We are told that we need to have vision. We are told that we need to aim high. One of the statements that impacted me when I was a young pastor was that I should aim high enough that I could only reach my goal if God stepped in and made it happen.

I wanted to see God work so I set my goals high. The results were disastrous.

 

The Story

When I was a young pastor in my thirties, I, along with about twenty other people, planted a church in Thornhill,  just north of Toronto. We had great dreams for the future of the church and for a period of time things went incredibly well.

One of the strengths of most church plants is that the people involved have a sense of being in this new project together and as a result there is a very high level of ownership in the church.  That was certainly true in our church.

For the first couple of years pretty much all of us who were involved enjoyed one of the best church experiences of our lives. I still look back on that period as one of the best times in my life. There was a great sense of unity. We loved being together. We were experimenting with some new approaches to worship that gave us a sense of being on the cutting edge.
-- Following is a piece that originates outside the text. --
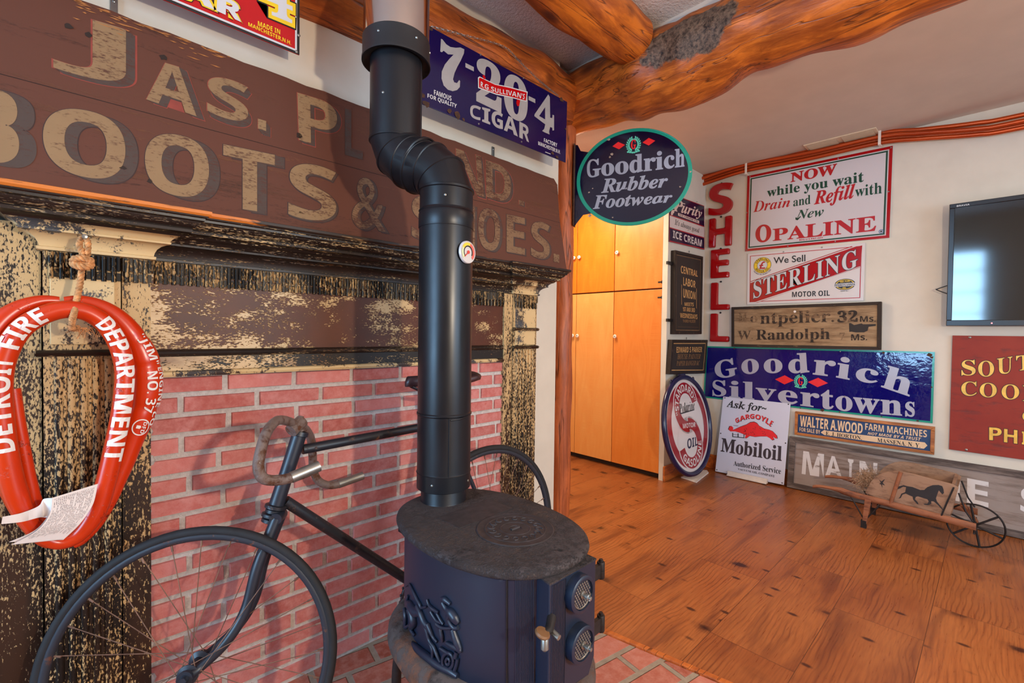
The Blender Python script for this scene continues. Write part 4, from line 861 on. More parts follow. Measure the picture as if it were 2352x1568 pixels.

We were even experiencing some growth both transfer growth from Christians who were wanting to share in our “cutting edge” ministry and conversion growth as we reached out to people in the community.

Then it happened. We got caught up in some of the church growth material of that period and we began to dream big dreams.

We visited some of the mega-churches in the United States and couldn’t see any reason why what they were doing couldn’t work for us. Why be a small church when you could be a mega-church just by making some changes.

We sold our church building. We moved into a school gym. We changed the style of our services. I even changed my style of preaching.

To some degree it worked. We grew from our original twenty people to a little over one hundred attendees on a Sunday morning. We saw people become Christians at a rate that we had never seen before.

I look back now and realize that even by church growth standards we had a very successful year. If we could have continued the rate of growth that we experienced in that first year or so, we might have become a mega-church.

 

Reality sets in

We will never know.

Within another year attendance began to decline. People became dissatisfied. We had lost the unity and the sense of community that had been so important in those early years.

Within another few years we had made the decision to close the church down and allow people to move on to other church settings.

There were a number of things that went wrong. Some of the most painful lessons on my life were learned during those years as we moved from one of our best church experiences to a church closing. In this blog I want to focus on just one of those lessons.

We set our goals so high that even when God was at work in our church, we couldn’t enjoy it.

We were going to be a mega-church. Sunday morning was going to be an experience with thousands of people attending.

When you are looking for thousands, it is easy to miss the few.

When you are looking to impact the world, it is easy to miss the life that you do impact.

We came to the end of a year in which people came to faith in Christ; Christians grew in their walk with God; our numbers increased significantly; people’s lives were changed and we felt like failures.

 

Lesson learned

Every church needs a vision. I love the Peanuts comic strip that shows Charlie Brown shooting an arrow into a fence. He lines it up and shoots it at a completely blank surface. Then he gets the paint can out and paints a target around the arrow. That is the church without a vision.

If we aim at nothing, we can hit it every time. The problem is that even if we draw a target around it, nothing is still nothing.

We need a vision but small churches need small-church visions. They need visions that are achievable by their small church.

Learn from our mistake. You aren’t called to save the world. You are called to make a difference in individual lives.

You are called to share the gospel with people, one person at a time.

You are called to disciple believers, one person at a time.

You are called to meet the needs of hurting people, one person at a time.

Set a vision but build that vision around ministering to people one person at a time. Then when you reach that vision, throw a party. Invite the whole church to celebrate because God has enabled your small church to impact your little corner of his world.